EXERCISE DESCRIPTION:
Each line containing the word "scene" must be reported.

■ ■ ■ ■ ■ ■ ■

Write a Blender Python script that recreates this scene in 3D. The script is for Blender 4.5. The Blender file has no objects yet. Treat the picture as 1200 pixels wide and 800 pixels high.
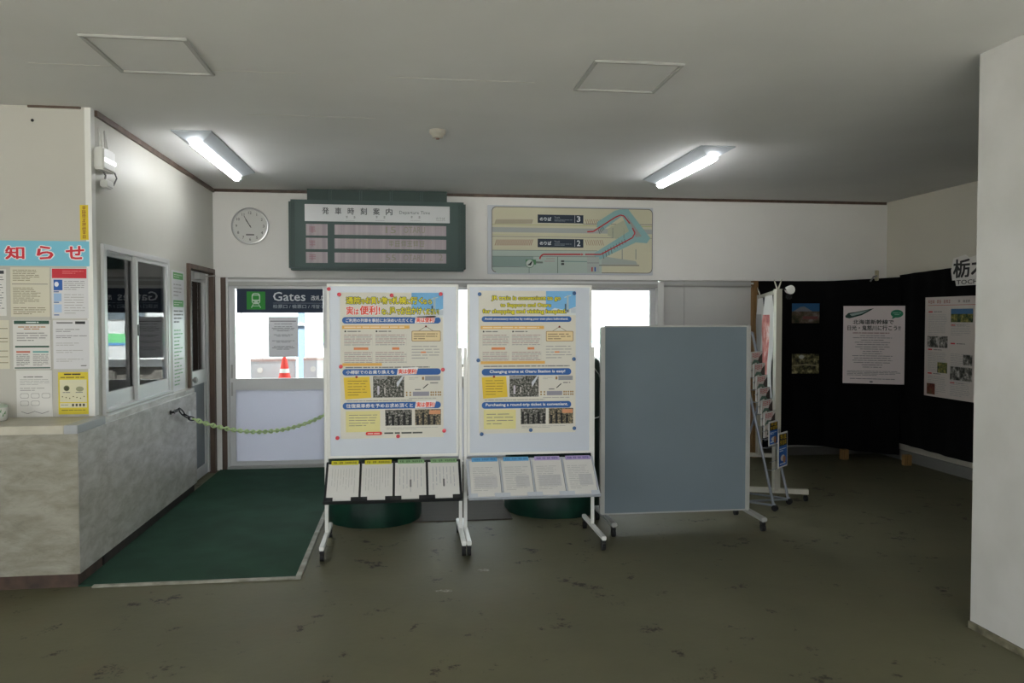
import bpy, bmesh, math, random
from mathutils import Vector, Matrix
random.seed(7)
sc = bpy.context.scene
COL = sc.collection
PI = math.pi
# ------------------------------------------------------------------ camera
F = 933.0
EYE = 1.55
PITCH = math.atan(28.0 / F)
YAW = math.atan(123.0 / F * math.cos(PITCH))
camd = bpy.data.cameras.new('camera'); camd.sensor_width = 36; camd.lens = F / 1200 * 36
camd.clip_start = 0.05; camd.clip_end = 300
cam = bpy.data.objects.new('camera', camd); COL.objects.link(cam)
cam.location = (0, 0, EYE)
cam.rotation_euler = (PI / 2 - PITCH, 0, -YAW)
sc.camera = cam
fwd = Vector((math.sin(YAW) * math.cos(PITCH), math.cos(YAW) * math.cos(PITCH), -math.sin(PITCH)))
rgt = Vector((math.cos(YAW), -math.sin(YAW), 0))
upv = rgt.cross(fwd)
EYEV = Vector((0, 0, EYE))
# ------------------------------------------------------------------ world, lights, exposure
sc.view_settings.view_transform = 'Standard'
sc.view_settings.look = 'None'
sc.view_settings.gamma = 1.0
sc.view_settings.use_curve_mapping = False
sc.view_settings.exposure = 0.85
world = bpy.data.worlds.new('overcast_sky'); sc.world = world; world.use_nodes = True
wb = world.node_tree.nodes['Background']
wb.inputs[0].default_value = (0.90, 0.95, 1.0, 1); wb.inputs[1].default_value = 2.6
sc.cycles.max_bounces = 10; sc.cycles.diffuse_bounces = 6; sc.cycles.glossy_bounces = 5
sc.cycles.transmission_bounces = 8; sc.cycles.transparent_max_bounces = 16
sc.cycles.sample_clamp_indirect = 6.0
def portal(name, loc, rot, sx, sy):
    l = bpy.data.lights.new(name, 'AREA'); l.shape = 'RECTANGLE'; l.size = sx; l.size_y = sy
    l.cycles.is_portal = True
    o = bpy.data.objects.new(name, l); o.location = loc; o.rotation_euler = rot; COL.objects.link(o)
sund = bpy.data.lights.new('sun', 'SUN'); sund.energy = 20.0; sund.angle = 0.03; sund.color = (1.0, 0.98, 0.95)
sun = bpy.data.objects.new('sun', sund); sun.rotation_euler = (math.radians(32), 0, math.radians(-14)); sun.location = (0, -12, 20); COL.objects.link(sun)
portal('entrance_portal', (0.0, -2.62, 1.37), (PI / 2, 0, 0), 4.3, 2.70)
portal('side_portal', (-5.88, -0.85, 1.37), (PI / 2, 0, -PI / 2), 3.3, 2.70)
portal('gate_portal', (0.45, 8.60, 1.35), (-PI / 2, 0, 0), 4.4, 1.0)
# ------------------------------------------------------------------ materials
def lin(c):
    c = c / 255.0
    return c / 12.92 if c <= 0.04045 else ((c + 0.055) / 1.055) ** 2.4
def rgb(r, g, b): return (lin(r), lin(g), lin(b), 1)
MATS = {}
def mat(name, c, rough=0.6, metal=0.0, spec=0.4, var=0.0, scale=6.0, bump=0.0, bscale=60, stretch=(1, 1, 1), c2=None, emit=0.0, detail=4, lo=0.35, hi=0.65):
    if name in MATS: return MATS[name]
    m = bpy.data.materials.new(name); m.use_nodes = True
    nt = m.node_tree; b = nt.nodes['Principled BSDF']
    b.inputs['Roughness'].default_value = rough; b.inputs['Metallic'].default_value = metal
    b.inputs['Specular IOR Level'].default_value = spec
    col = rgb(*c) if max(c) > 1 else (*c, 1)
    b.inputs['Base Color'].default_value = col
    tc = nt.nodes.new('ShaderNodeTexCoord'); mp = nt.nodes.new('ShaderNodeMapping')
    mp.inputs['Scale'].default_value = stretch
    nt.links.new(tc.outputs['Object'], mp.inputs[0])
    if c2 is not None or var:
        n = nt.nodes.new('ShaderNodeTexNoise'); n.inputs['Scale'].default_value = scale; n.inputs['Detail'].default_value = detail
        nt.links.new(mp.outputs[0], n.inputs['Vector'])
        r = nt.nodes.new('ShaderNodeValToRGB')
        r.color_ramp.elements[0].position = lo; r.color_ramp.elements[1].position = hi
        if c2 is not None: a2 = rgb(*c2)
        else: a2 = tuple(x * (1 - var) for x in col[:3]) + (1,)
        r.color_ramp.elements[0].color = a2; r.color_ramp.elements[1].color = col
        nt.links.new(n.outputs['Fac'], r.inputs[0]); nt.links.new(r.outputs[0], b.inputs['Base Color'])
    if bump:
        n2 = nt.nodes.new('ShaderNodeTexNoise'); n2.inputs['Scale'].default_value = bscale; n2.inputs['Detail'].default_value = 3
        nt.links.new(mp.outputs[0], n2.inputs['Vector'])
        bp = nt.nodes.new('ShaderNodeBump'); bp.inputs['Strength'].default_value = bump; bp.inputs['Distance'].default_value = 0.01
        nt.links.new(n2.outputs['Fac'], bp.inputs['Height']); nt.links.new(bp.outputs[0], b.inputs['Normal'])
    if emit:
        b.inputs['Emission Color'].default_value = col; b.inputs['Emission Strength'].default_value = emit
    MATS[name] = m
    return m
def flat(r, g, b_, rough=0.55): return mat('ink_%d_%d_%d' % (r, g, b_), (r, g, b_), rough, spec=0.3)
def glass(name, tint=(0.93, 0.96, 0.95), ior=1.5):
    m = bpy.data.materials.new(name); m.use_nodes = True; nt = m.node_tree
    for n in list(nt.nodes): nt.nodes.remove(n)
    out = nt.nodes.new('ShaderNodeOutputMaterial'); mx = nt.nodes.new('ShaderNodeMixShader')
    tr = nt.nodes.new('ShaderNodeBsdfTransparent'); gl = nt.nodes.new('ShaderNodeBsdfGlossy'); fr = nt.nodes.new('ShaderNodeFresnel')
    fr.inputs[0].default_value = ior; tr.inputs[0].default_value = (*tint, 1); gl.inputs['Roughness'].default_value = 0.0
    nt.links.new(fr.outputs[0], mx.inputs[0]); nt.links.new(tr.outputs[0], mx.inputs[1]); nt.links.new(gl.outputs[0], mx.inputs[2])
    nt.links.new(mx.outputs[0], out.inputs[0]); MATS[name] = m
    return m
def photo(name, cols, scale=30, seed=0.0, contrast=True):
    """printed photograph: blotches of several colours"""
    if name in MATS: return MATS[name]
    m = bpy.data.materials.new(name); m.use_nodes = True; nt = m.node_tree; b = nt.nodes['Principled BSDF']
    b.inputs['Roughness'].default_value = 0.5; b.inputs['Specular IOR Level'].default_value = 0.25
    tc = nt.nodes.new('ShaderNodeTexCoord'); mp = nt.nodes.new('ShaderNodeMapping'); mp.inputs['Location'].default_value = (seed, seed, seed)
    n = nt.nodes.new('ShaderNodeTexNoise'); n.inputs['Scale'].default_value = scale; n.inputs['Detail'].default_value = 6; n.inputs['Roughness'].default_value = 0.7
    nt.links.new(tc.outputs['Object'], mp.inputs[0]); nt.links.new(mp.outputs[0], n.inputs['Vector'])
    r = nt.nodes.new('ShaderNodeValToRGB'); e = r.color_ramp.elements
    k = len(cols)
    e[0].position = 0.36; e[0].color = rgb(*cols[0]); e[1].position = 0.64; e[1].color = rgb(*cols[-1])
    for i in range(1, k - 1):
        x = e.new(0.36 + 0.28 * i / (k - 1)); x.color = rgb(*cols[i])
    nt.links.new(n.outputs['Fac'], r.inputs[0]); nt.links.new(r.outputs[0], b.inputs['Base Color'])
    MATS[name] = m
    return m
def floor_mat():
    m = bpy.data.materials.new('olive_floor'); m.use_nodes = True; nt = m.node_tree; b = nt.nodes['Principled BSDF']
    b.inputs['Roughness'].default_value = 0.62; b.inputs['Specular IOR Level'].default_value = 0.3
    tc = nt.nodes.new('ShaderNodeTexCoord')
    def noise(s, d, r=0.55):
        n = nt.nodes.new('ShaderNodeTexNoise'); n.inputs['Scale'].default_value = s; n.inputs['Detail'].default_value = d; n.inputs['Roughness'].default_value = r
        nt.links.new(tc.outputs['Object'], n.inputs['Vector']); return n
    def ramp(n, p0, c0, p1, c1):
        r = nt.nodes.new('ShaderNodeValToRGB'); r.color_ramp.elements[0].position = p0; r.color_ramp.elements[1].position = p1
        r.color_ramp.elements[0].color = c0; r.color_ramp.elements[1].color = c1
        nt.links.new(n.outputs['Fac'], r.inputs[0]); return r
    base = ramp(noise(1.3, 6), 0.3, rgb(*FL1), 0.7, rgb(*FL2))
    st = ramp(noise(4.5, 9, 0.75), 0.60, (0, 0, 0, 1), 0.645, (1, 1, 1, 1))
    brown = ramp(noise(2.1, 7, 0.6), 0.55, (0, 0, 0, 1), 0.75, (0.4, 0.4, 0.4, 1))
    white = ramp(noise(5.5, 10, 0.8), 0.70, (0, 0, 0, 1), 0.73, (0.6, 0.6, 0.6, 1))
    def mixc(fac, a, c):
        x = nt.nodes.new('ShaderNodeMix'); x.data_type = 'RGBA'
        nt.links.new(fac.outputs[0], x.inputs[0])
        nt.links.new(a, x.inputs[6]); x.inputs[7].default_value = c
        return x.outputs[2]
    o = mixc(brown, base.outputs[0], rgb(105, 92, 70))
    o = mixc(st, o, rgb(44, 42, 32))
    o = mixc(white, o, rgb(120, 118, 100))
    nt.links.new(o, b.inputs['Base Color'])
    bp = nt.nodes.new('ShaderNodeBump'); bp.inputs['Strength'].default_value = 0.15; bp.inputs['Distance'].default_value = 0.01
    nb = noise(25, 4); nt.links.new(nb.outputs['Fac'], bp.inputs['Height']); nt.links.new(bp.outputs[0], b.inputs['Normal'])
    return m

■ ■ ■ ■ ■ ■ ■

RESULT OF THE TASK:
Write a Blender Python script that recreates this scene in 3D. The script is for Blender 4.5. The Blender file has no objects yet. Treat the picture as 1200 pixels wide and 800 pixels high.
sc = bpy.context.scene